Here's the amazing story of Albert Moss, a man I would have loved to have met.

Albert was born near Gloucester in 1863 and emigrated to New Zealand as a young man. He was a talented cricketer and on his first-class cricket debut for Canterbury against Wellington in 1889, took all ten wickets for 28 runs, still easily the best bowling performance ever on debut. The ball with which he accomplished this was mounted, inscribed and presented to him.

Sadly, his life and cricket career went downhill very quickly from there. He took to drinking heavily, tried to kill his wife Mary and spent five years in prison. Not surprisingly, she left him (taking the precious ball with her) and later divorced him.
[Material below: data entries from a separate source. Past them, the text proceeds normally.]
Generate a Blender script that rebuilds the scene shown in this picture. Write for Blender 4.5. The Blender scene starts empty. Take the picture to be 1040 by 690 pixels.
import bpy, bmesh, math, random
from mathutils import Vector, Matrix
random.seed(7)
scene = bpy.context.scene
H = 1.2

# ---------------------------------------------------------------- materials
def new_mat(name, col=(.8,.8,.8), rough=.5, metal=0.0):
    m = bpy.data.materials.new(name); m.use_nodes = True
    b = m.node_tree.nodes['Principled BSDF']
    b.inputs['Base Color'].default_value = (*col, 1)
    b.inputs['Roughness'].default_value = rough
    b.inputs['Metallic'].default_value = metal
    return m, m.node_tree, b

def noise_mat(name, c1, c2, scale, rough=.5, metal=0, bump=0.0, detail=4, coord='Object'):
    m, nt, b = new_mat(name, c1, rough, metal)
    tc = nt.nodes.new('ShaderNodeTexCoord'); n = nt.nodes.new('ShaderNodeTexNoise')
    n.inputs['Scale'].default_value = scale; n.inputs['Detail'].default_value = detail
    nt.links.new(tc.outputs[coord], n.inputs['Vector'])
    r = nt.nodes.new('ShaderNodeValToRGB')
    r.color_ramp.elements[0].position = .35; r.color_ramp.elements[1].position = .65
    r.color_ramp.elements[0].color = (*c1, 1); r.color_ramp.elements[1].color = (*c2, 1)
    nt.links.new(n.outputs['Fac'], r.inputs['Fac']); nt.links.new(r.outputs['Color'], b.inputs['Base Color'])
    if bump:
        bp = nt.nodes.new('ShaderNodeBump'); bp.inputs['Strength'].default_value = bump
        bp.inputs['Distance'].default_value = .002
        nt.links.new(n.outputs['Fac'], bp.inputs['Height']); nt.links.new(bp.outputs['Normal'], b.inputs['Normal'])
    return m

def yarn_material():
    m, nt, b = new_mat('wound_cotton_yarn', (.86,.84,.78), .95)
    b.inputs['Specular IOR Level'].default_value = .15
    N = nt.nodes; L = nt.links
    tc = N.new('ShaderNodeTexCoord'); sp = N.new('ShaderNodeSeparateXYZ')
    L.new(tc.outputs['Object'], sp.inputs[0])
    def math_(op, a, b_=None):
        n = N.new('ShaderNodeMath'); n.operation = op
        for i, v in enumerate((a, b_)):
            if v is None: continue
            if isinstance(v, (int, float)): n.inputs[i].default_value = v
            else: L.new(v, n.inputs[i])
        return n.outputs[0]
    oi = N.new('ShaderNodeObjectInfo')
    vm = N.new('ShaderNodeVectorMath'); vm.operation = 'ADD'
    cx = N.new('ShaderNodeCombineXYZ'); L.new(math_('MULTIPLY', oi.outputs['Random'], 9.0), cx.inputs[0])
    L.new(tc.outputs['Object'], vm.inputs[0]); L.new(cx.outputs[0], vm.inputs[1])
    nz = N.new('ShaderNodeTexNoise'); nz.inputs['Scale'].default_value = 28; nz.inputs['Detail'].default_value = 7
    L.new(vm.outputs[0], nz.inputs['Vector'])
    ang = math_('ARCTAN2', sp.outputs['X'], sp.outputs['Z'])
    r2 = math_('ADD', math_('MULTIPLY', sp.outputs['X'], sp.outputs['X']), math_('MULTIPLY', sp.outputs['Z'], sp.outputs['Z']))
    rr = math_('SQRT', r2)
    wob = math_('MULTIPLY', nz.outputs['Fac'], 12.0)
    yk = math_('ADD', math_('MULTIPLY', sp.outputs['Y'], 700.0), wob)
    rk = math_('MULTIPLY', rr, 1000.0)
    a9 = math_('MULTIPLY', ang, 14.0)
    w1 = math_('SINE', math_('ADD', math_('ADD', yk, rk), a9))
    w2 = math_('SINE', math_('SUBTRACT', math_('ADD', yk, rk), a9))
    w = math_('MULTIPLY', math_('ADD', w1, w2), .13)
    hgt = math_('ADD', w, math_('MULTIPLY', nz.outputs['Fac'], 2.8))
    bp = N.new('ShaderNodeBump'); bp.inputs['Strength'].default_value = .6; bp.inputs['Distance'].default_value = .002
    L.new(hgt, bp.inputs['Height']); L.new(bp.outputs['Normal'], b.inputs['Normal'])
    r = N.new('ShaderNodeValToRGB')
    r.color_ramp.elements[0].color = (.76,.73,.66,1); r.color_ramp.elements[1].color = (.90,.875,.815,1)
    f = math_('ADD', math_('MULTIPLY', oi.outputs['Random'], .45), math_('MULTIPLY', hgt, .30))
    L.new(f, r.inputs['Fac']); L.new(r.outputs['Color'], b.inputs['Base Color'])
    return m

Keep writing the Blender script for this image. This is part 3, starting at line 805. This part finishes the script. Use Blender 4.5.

By 1909, having moved to South Africa, he was at his lowest ebb and about to drown himself in Cape Town docks. On an impulse, he called into a Salvation Army hostel. They helped him to turn his life around; and he devoted the rest of his time to working for the Salvation Army.
 
Now comes the incredible bit. In 1914, Mary Moss, his ex-wife, was on a walking holiday on the North Island of New Zealand. A piece of newspaper blew up against her leg. Picking it up to throw it away, she noticed the name 'Moss'. The paper was a fragment of the War Cry published in South Africa and the article was about the salvationist work of one Captain Albert Moss.
If she was surprised, imagine Albert’s shock when a parcel was delivered to him in Rondebosch and, on opening it, he found the precious inscribed ball, together with a note in Mary’s familiar handwriting, just saying: "I thought you would like this." 

Three years later, they re-married and had ten happy years together both in South Africa and England until Mary died (or in Salvationist terms, was promoted to Glory) in 1928. Albert lived to the age of 82, a loyal and hard-working Salvationist to the end.

If someone made that story into a film, you would say it was a bit far-fetched but it is vouched for by articles in the Cricket Statistician (a great journal if you ignore the statistics) and in the Salvationist newspaper.